Wednesday, July 12, 2006

Refugees gather to celebrate Nashville home People from all over world dine, dance at 'block party'

Source: The Tennessean Jul. 11 2006

For two hours Sunday afternoon, the diasporas of Nashville came together with other community members to celebrate their deliverance into this tranquil city and their new home.

The scene at the corner of South Sixth and Main streets behind Holy Name Catholic Church was transformed into one that might have been found in an Istanbul bazaar, a bustling East African market or a New York City schoolyard as chatter in more than a half-dozen languages filled the street.

It was the first International Block Party hosted by the Refugee and Immigration Services department of Catholic Charities of Tennessee.

Inside the older people sat together and ate while young people performed a traditional Oromo dance from Ethiopia. Outside, Catholic nuns and young girls in traditional Muslim dress mingled under a banner that read simply "Pray for Peace."

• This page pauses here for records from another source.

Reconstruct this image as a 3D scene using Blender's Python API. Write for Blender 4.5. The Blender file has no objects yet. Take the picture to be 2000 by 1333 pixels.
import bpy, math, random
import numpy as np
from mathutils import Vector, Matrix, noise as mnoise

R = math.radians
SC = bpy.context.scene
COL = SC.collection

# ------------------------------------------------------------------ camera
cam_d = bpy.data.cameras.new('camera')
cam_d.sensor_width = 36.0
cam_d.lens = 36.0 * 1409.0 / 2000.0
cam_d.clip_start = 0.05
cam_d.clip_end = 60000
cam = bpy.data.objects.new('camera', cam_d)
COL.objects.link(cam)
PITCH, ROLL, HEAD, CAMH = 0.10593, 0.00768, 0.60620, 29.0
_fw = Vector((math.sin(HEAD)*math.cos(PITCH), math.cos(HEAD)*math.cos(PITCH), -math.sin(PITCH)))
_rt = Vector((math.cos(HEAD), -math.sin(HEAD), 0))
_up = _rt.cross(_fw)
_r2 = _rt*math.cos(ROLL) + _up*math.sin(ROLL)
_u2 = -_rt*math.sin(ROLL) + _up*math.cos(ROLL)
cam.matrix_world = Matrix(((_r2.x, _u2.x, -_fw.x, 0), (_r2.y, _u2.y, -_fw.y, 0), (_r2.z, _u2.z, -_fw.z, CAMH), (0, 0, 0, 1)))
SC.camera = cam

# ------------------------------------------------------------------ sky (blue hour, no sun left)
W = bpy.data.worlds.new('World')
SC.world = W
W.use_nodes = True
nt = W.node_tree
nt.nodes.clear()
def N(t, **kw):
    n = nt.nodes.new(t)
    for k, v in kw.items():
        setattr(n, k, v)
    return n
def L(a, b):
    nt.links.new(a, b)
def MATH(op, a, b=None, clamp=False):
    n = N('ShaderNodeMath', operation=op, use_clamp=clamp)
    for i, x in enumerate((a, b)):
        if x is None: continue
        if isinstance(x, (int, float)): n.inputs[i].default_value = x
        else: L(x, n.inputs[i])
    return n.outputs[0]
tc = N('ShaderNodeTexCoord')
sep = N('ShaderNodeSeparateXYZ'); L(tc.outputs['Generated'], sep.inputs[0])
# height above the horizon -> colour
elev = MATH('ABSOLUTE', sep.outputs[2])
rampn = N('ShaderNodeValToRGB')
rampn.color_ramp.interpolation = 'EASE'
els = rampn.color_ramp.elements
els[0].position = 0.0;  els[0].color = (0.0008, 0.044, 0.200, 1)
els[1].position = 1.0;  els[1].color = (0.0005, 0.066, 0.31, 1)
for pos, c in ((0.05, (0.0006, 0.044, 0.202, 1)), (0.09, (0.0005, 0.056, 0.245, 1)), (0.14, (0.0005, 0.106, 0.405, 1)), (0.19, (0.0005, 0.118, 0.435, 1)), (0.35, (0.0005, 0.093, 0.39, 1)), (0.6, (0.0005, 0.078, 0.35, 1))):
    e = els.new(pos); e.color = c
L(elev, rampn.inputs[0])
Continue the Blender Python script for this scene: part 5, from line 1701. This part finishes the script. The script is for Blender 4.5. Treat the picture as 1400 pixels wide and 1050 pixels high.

Awal Michaa wore a T-shirt proclaiming "Oromia shall be free." He described the plight of his people at the hands of the Ethiopian government. "My people don't live with Ethiopians, Awal said. "They have killed and tortured us for a year and a half. There are many people dying where I'm from."

Awal, who arrived in the United States two years ago, recently moved to Nashville from Georgia to attend Nashville State Community College.

Swarms of children, many of whom will be their families' first generation of Americans, played and painted on a giant mural adorned with a cross and crescent.

Sunday's event was the first of what is expected to be a series of annual international block parties, said Holly Johnson, director of the Refugee and Immigration Services department since 1999.

"We wanted to have an open house so that we could bring together some of the refugees that we have resettled in Nashville and also some in the community," Johnson said.

Johnson said that Catholic Charities has helped to resettle about 15,000 refugees in the Nashville area since its founding in 1962, including 250 this year alone.

"Most refugees are hesitant when they come here and say they'll go back home eventually, but they get sucked in," said Johnson. "Most refugees are happy with Nashville. They find the people welcoming and supportive."

Johnson said Catholic Charities has helped resettle Cubans, Iranians, Somalis, Ethiopians, Kurds, Kenyans and Sudanese and including those who practice B'hai, Muslim and Christian faiths.

Once an application for asylum is accepted by the U.S. State Department and a destination city is set, the charity helps by picking up refugees from the airport, setting up housing and helping them apply for services.